Having used sanitizers to find a couple C++ bugs I am convinced that Rust is a better solution to that problem. I would never have found the C++ issues without extra tooling, so just use Rust, learn the rules and let the compiler make you write correct code. To clarify, yes ASAN is awesome but using a language where you don't need it is better.


How does rust help fix bugs in a C++ code base?


When there's no more C++ there will be no bugs in the C++ code base ;-)

j/k, though I've fixed memory bugs, overflow, use after free, etc. written by people much smarter than me. without static analyzers, valgrind, and afl its possible that some would still exist nearly a decade later.


Any custom allocator in Rust will use a lot of unsafe code.


I would hope all the analysis Rust does can inform the choice of built-in allocator so you dont need to roll your own.

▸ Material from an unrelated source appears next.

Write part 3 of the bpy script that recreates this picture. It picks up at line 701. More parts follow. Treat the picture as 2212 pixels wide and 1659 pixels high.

Also, any custom C++ allocator is going to contain a bunch of unsafe code too.


I'm not sure what you mean by "all the analysis"; by default Rust just calls malloc.

It's true that a C++ custom allocator will have lots of "unsafe" code, but this is really where C++ shines. The tooling is more complete, the aliasing rules are better documented and understood, the language fights you less, the stdlib has explicit support, it is easier to control the codegen. Rust cannot bring its strengths to bear on this sort of problem.